Goal of the exercise:
The lines from the top of the material below through the line containing "rnd = random.Random(7)" are to be printed exactly, with pictures omitted.
** start of Supplied information **
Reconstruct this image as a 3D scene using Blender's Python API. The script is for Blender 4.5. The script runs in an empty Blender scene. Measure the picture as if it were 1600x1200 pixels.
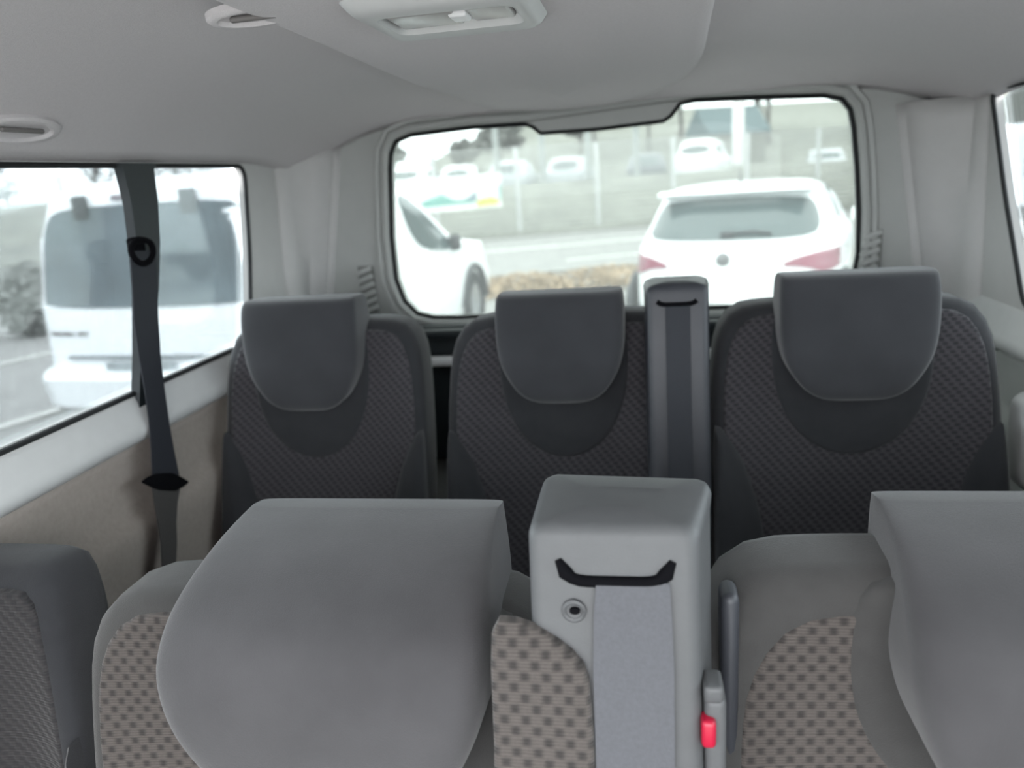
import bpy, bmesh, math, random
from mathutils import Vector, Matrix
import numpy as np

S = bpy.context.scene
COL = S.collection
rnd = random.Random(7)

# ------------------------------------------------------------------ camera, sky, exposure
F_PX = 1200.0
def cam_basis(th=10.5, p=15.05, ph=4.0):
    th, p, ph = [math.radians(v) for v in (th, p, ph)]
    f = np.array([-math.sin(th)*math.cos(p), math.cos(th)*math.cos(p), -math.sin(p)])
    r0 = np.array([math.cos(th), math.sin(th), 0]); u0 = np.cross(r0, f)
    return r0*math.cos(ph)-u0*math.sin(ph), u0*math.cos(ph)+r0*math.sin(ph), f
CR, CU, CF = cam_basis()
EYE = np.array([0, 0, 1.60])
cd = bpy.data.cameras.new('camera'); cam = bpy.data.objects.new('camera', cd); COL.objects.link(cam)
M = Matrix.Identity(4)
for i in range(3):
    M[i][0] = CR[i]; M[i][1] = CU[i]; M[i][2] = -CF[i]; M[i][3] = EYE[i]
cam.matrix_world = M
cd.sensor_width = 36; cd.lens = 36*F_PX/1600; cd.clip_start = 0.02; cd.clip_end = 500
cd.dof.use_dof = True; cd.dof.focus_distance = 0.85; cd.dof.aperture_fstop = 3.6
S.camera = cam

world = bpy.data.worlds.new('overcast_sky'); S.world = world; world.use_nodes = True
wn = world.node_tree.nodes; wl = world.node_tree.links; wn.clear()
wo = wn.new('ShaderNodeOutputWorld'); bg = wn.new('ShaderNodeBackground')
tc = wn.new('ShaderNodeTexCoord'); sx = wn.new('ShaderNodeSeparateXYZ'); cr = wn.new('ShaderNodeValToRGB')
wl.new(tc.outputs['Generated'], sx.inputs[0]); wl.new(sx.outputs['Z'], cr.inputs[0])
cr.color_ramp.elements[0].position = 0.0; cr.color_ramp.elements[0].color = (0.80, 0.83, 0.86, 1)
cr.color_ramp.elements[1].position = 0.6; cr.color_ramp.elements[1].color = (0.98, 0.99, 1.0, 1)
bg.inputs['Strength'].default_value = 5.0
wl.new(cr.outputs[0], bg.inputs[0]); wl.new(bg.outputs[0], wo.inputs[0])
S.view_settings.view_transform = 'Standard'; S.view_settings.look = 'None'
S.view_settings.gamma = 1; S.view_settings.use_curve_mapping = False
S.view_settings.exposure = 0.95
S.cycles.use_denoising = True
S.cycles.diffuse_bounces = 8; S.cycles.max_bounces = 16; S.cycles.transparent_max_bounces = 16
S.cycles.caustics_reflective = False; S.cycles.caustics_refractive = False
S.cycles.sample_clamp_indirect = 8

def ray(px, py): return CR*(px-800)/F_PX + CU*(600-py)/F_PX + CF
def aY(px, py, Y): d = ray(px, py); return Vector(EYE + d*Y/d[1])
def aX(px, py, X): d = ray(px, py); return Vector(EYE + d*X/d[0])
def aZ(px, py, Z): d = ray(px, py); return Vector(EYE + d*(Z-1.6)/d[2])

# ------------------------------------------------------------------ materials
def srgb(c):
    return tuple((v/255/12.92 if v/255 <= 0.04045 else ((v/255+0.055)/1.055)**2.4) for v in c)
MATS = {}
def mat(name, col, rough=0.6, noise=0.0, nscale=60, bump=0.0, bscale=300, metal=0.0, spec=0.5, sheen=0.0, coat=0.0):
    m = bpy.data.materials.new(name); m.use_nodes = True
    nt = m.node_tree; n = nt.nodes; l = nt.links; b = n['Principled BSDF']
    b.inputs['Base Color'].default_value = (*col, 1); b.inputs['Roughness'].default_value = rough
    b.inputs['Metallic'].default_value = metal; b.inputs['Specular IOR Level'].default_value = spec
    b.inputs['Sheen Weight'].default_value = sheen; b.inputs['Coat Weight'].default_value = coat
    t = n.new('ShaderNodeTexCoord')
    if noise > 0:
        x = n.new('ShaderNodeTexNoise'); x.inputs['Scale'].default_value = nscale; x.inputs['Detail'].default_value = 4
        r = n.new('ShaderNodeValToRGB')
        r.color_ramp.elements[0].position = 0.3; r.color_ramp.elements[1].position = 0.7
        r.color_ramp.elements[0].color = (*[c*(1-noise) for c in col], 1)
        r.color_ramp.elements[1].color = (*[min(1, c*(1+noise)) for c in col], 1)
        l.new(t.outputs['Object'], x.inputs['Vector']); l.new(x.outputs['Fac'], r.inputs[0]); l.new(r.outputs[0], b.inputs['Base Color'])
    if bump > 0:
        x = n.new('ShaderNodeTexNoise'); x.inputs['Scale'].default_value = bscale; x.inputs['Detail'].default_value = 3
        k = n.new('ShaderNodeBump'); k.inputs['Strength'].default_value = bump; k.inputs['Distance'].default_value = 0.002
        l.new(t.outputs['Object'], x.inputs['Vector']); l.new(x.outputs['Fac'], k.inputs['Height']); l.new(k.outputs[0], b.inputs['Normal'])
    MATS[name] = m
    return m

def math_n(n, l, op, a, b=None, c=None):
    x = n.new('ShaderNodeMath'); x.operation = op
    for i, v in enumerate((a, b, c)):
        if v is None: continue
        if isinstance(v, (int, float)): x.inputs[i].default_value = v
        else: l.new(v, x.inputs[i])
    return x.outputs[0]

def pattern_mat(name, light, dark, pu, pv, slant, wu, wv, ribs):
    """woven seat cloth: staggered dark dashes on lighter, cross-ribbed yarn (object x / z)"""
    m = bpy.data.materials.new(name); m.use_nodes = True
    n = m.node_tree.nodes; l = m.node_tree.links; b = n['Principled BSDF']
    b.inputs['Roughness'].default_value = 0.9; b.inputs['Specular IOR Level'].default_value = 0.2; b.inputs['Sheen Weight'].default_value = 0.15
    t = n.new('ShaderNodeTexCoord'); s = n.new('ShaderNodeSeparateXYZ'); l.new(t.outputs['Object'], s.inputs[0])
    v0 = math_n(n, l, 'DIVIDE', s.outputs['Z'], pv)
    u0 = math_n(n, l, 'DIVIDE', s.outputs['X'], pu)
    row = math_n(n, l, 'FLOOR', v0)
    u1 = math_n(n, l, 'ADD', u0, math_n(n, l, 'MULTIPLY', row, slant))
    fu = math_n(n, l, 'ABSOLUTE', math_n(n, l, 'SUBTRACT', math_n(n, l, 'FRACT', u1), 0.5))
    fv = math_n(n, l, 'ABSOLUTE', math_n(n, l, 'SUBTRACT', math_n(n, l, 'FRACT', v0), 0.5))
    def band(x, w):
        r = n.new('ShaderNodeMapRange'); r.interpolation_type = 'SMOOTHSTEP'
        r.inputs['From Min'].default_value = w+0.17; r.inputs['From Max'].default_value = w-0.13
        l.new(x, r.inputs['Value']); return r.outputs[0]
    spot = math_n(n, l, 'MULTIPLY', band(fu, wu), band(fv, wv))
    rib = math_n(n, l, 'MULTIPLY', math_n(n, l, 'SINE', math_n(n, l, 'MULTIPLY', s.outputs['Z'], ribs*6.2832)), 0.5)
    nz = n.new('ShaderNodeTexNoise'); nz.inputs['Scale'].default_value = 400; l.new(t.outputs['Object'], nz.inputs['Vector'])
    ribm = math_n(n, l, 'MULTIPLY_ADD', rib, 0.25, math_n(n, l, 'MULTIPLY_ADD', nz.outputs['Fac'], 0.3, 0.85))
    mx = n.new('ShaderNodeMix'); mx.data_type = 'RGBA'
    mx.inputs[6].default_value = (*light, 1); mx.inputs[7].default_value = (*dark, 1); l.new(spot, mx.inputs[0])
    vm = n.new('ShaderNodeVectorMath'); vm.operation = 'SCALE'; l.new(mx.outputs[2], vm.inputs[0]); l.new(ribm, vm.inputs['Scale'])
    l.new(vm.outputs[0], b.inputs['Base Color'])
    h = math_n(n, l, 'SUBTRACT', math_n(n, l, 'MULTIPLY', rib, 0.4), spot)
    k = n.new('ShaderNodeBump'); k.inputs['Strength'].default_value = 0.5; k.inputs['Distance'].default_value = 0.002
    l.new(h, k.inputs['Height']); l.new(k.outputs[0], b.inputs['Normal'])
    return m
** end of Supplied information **
Result of the task:
Reconstruct this image as a 3D scene using Blender's Python API. The script is for Blender 4.5. The script runs in an empty Blender scene. Measure the picture as if it were 1600x1200 pixels.
import bpy, bmesh, math, random
from mathutils import Vector, Matrix
import numpy as np

S = bpy.context.scene
COL = S.collection
rnd = random.Random(7)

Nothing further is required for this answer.